Wine Review Wednesday: Champagne Nicolas Feuillatte

Three months ago, way back in May, we kicked off the summer here by discussing appropriate bubblies for the Memorial Day weekend. Now that Labor Day is approaching, and with it the end of summer, I thought this would be a good time to bring things full circle and finish off the season with a bang. Or, rather, with a pop.

This is not a coincidence: Champagne, as I’ve noted here a thousand times before, is a wine for all seasons and for every occasion. And while most consumers still insist on reserving the festive pop of a Champagne cork for special, celebratory moments, great bubbly is one of the most versatile wines in the world, and should be considered in the same context as still wine in terms of when to open a bottle.

Which is to say, all the time.

From a food-pairing standpoint, few wines are more versatile than Champagne. The bubbles cut right through fat and oil, the nuttiness of a nicely aged bottle pairs perfectly with deep-fried foods, and the generally high acid allows Champagne to partner with virtually everything on the table throughout the year.

I recently had the chance to taste two bottlings from the always-excellent Champagne Nicolas Feuillatte, and though they exist at opposite ends of the sparkling spectrum from one another, they both possessed exactly the sort of qualities that make them optimal choices as we slide into the holiday weekend.

The Nicolas Feuillatte Brut Rosé smells like nothing so much as a perfect breakfast of toast with strawberry jam, a handful of red cherries and other red berry fruit, and a touch of cream. That berry fruit follows through to the palate, though here with an added note of pastry, in the guise of some sort of perfect berry cobbler. The texture is creamy, the finish practically vibrates in its brightness, the fruit is clear and well-defined, and there’s just the slightest complicating hint of underbrush on the finish. Great balance and a sense of exuberance make this bottle perfect for the holiday weekend.
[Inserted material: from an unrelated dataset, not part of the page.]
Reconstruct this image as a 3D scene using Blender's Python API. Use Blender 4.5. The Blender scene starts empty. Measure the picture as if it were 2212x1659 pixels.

The Nicolas Feuillatte Brut Blanc de Blancs 2004, on the other hand, is a Champagne cut from a different mold. Its nose of graham cracker, toasted Jewish apple cake and cheese cake, warm hazelnuts, and ripe seckel pears evoke a more autumnal feeling: Perfect, again, for this transitional time of year. Still, the palate shows classically bright blanc de blancs acidity and a marvelous structure, the fruit bursting with orange, fresh lime, green apple, and a nod in the direction of Creamsicle. It has a lot of time left to keep on evolving, but it’s drinking beautifully right now. The finish sings with lemon and mandarin orange peel, and the Chardonnay’s minerality and transparency are on full display throughout. I’d buy several to follow over the next 10+ years.